Task to carry out >> Present every line in which the string "leftness" appears.

-- Start of Supplied information --

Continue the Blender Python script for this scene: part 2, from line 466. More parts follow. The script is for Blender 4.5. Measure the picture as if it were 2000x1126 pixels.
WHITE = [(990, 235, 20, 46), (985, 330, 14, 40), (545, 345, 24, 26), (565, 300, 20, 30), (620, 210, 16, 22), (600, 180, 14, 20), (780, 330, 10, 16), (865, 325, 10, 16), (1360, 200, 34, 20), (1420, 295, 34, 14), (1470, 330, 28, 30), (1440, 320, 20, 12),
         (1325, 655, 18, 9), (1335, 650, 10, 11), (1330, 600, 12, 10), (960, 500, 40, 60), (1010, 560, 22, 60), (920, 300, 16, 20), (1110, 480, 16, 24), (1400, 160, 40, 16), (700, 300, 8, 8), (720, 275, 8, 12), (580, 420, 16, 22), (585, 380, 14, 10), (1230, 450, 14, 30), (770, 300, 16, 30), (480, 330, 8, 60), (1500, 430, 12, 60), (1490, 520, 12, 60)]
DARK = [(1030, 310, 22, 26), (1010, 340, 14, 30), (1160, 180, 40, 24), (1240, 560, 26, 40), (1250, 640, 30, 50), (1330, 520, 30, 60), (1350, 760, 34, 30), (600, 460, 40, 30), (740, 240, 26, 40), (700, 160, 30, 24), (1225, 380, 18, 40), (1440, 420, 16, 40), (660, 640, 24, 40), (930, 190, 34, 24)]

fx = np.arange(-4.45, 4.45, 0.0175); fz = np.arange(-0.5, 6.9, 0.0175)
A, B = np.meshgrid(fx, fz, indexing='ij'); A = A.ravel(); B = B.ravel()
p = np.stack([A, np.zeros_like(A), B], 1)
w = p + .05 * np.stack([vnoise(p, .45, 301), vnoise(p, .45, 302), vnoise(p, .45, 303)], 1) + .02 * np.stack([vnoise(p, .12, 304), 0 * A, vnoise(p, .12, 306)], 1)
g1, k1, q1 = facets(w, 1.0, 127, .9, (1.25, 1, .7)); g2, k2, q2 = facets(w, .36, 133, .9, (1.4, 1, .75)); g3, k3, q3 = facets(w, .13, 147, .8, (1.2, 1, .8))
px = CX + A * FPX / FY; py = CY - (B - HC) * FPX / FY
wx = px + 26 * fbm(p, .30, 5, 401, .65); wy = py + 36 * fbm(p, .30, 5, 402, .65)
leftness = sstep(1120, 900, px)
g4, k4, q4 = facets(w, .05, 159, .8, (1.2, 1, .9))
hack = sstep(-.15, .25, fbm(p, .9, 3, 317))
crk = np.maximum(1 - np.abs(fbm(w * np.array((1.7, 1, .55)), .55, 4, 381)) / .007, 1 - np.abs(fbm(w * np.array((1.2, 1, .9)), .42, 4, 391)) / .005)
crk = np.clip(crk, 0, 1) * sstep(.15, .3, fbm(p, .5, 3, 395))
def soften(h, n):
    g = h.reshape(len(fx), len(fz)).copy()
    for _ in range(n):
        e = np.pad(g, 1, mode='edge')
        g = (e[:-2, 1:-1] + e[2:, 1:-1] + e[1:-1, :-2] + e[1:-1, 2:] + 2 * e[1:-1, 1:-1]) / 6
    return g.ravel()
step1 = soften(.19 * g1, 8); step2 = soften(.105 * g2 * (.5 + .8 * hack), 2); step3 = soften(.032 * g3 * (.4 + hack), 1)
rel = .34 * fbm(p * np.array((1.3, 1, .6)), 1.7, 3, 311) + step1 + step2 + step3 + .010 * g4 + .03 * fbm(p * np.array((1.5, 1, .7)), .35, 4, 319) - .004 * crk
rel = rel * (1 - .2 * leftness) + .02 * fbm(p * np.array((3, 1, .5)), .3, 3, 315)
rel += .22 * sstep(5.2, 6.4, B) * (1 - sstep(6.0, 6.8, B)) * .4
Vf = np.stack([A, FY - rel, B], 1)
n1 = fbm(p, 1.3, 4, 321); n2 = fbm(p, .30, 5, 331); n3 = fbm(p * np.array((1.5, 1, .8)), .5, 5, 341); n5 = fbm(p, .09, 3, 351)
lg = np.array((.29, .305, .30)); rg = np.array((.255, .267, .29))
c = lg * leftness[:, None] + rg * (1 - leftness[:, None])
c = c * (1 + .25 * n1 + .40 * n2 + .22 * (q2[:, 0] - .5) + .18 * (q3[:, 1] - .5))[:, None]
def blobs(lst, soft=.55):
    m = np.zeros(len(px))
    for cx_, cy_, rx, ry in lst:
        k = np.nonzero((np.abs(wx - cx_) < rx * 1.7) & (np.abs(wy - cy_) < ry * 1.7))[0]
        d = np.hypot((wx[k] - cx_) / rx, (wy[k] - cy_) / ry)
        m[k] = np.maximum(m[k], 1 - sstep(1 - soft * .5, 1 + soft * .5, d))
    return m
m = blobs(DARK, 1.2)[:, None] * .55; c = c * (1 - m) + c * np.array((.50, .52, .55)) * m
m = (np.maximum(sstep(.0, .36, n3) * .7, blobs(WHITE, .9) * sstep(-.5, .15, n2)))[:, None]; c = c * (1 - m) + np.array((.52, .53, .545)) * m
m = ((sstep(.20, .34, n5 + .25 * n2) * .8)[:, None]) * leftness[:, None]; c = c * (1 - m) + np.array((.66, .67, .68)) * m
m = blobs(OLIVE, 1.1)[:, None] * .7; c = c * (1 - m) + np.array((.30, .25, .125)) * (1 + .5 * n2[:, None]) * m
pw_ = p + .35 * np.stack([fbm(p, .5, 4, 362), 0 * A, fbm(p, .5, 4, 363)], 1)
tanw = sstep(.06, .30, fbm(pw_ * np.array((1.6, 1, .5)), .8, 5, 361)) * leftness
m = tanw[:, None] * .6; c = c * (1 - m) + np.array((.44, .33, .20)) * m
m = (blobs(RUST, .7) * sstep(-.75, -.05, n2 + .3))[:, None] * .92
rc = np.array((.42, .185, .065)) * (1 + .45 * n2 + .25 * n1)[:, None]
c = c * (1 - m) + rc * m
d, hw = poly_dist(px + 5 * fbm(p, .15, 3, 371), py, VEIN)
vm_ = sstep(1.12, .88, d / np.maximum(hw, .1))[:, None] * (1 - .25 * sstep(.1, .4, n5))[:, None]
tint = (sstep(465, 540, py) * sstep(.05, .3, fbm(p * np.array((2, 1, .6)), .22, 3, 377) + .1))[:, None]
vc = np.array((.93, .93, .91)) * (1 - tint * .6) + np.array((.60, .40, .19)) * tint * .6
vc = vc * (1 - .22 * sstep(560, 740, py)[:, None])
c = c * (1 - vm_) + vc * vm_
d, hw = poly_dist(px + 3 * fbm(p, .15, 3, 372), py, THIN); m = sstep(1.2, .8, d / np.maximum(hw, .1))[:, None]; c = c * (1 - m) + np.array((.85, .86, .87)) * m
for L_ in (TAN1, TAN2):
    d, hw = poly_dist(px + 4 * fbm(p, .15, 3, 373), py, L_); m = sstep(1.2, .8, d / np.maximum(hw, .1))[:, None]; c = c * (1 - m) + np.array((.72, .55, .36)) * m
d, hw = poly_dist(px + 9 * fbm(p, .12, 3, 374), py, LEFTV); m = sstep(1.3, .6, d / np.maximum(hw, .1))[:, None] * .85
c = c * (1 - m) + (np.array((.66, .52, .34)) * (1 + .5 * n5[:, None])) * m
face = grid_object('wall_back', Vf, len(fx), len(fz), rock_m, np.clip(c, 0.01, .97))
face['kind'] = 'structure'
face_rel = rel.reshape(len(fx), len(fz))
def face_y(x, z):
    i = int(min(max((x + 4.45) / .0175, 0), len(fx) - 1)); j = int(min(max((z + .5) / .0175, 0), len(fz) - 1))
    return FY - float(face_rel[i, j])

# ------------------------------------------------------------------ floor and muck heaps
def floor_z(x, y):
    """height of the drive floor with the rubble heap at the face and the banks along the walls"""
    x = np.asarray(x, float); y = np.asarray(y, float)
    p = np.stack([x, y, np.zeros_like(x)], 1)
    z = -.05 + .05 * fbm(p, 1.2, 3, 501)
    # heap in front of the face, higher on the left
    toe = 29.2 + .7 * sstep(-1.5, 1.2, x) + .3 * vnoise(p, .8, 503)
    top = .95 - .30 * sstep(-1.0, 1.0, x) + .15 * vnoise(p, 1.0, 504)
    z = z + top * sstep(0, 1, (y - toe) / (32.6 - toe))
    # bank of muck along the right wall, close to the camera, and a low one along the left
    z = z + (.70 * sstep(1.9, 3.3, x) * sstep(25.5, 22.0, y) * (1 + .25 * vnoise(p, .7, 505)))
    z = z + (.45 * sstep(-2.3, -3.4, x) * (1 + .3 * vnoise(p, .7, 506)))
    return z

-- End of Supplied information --

Finished exercise >>
leftness = sstep(1120, 900, px)
rel = rel * (1 - .2 * leftness) + .02 * fbm(p * np.array((3, 1, .5)), .3, 3, 315)
c = lg * leftness[:, None] + rg * (1 - leftness[:, None])
m = ((sstep(.20, .34, n5 + .25 * n2) * .8)[:, None]) * leftness[:, None]; c = c * (1 - m) + np.array((.66, .67, .68)) * m
tanw = sstep(.06, .30, fbm(pw_ * np.array((1.6, 1, .5)), .8, 5, 361)) * leftness